Robert Russell Lamb Model 107, 2022. Credit: Anat Ebgi Gallery, Los Angeles.
Robert Russell Lamb Model 107, 2022. Credit: Anat Ebgi Gallery, Los Angeles.

At first blush, the recent, photorealistic paintings of Los Angeles-based Jewish artist Robert Russell look inviting, almost sweet. A lamb turns its head to look back over its shoulder in one, and in another, a crouching dog looks to the right, wide-eyed.

Robert Russell Lamb Model 107, 2022. Credit: Anat Ebgi Gallery, Los Angeles.
Robert Russell Lamb Model 107, 2022. Credit: Anat Ebgi Gallery, Los Angeles.

But all is not well in these enormous pictures.
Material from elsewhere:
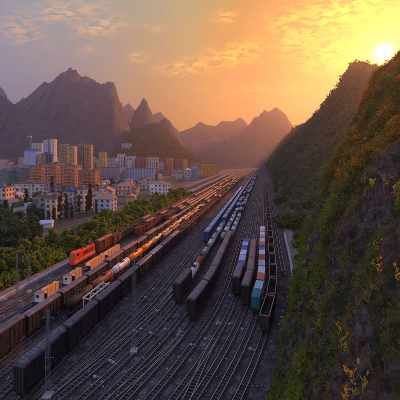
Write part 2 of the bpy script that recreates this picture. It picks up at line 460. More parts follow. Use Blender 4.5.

In the works, which go on view March 9 at Anat Ebgi Gallery in Los Angeles, Russell drew inspiration from photos in auction catalogs of Allach porcelain figures. Henrich Himmler founded the company, based near Munich, in 1935. When it was short on employees during the war, the Nazis forced Jewish prisoners at the Dachau concentration camp to make the figurines.

“Until they were liberated in 1945, these prisoners, living in unimaginable circumstances, created figurines of such things as puppies, sheep, rabbits and perfect Aryan children,” according to the gallery.

“Russell places these subjects against vacant horizonless backdrops; the result is compositions that are hauntingly still and breathless,” it added. “On the surface, the beautiful imagery provides viewers with the opportunity for quiet reflection, while the reality of their origin turns thoughts to the nature of evil.”

As a Jewish artist, Russell said he wanted to “reclaim” the images and to “paint them vastly larger than life, exposing them as the monstrous creations they really were.”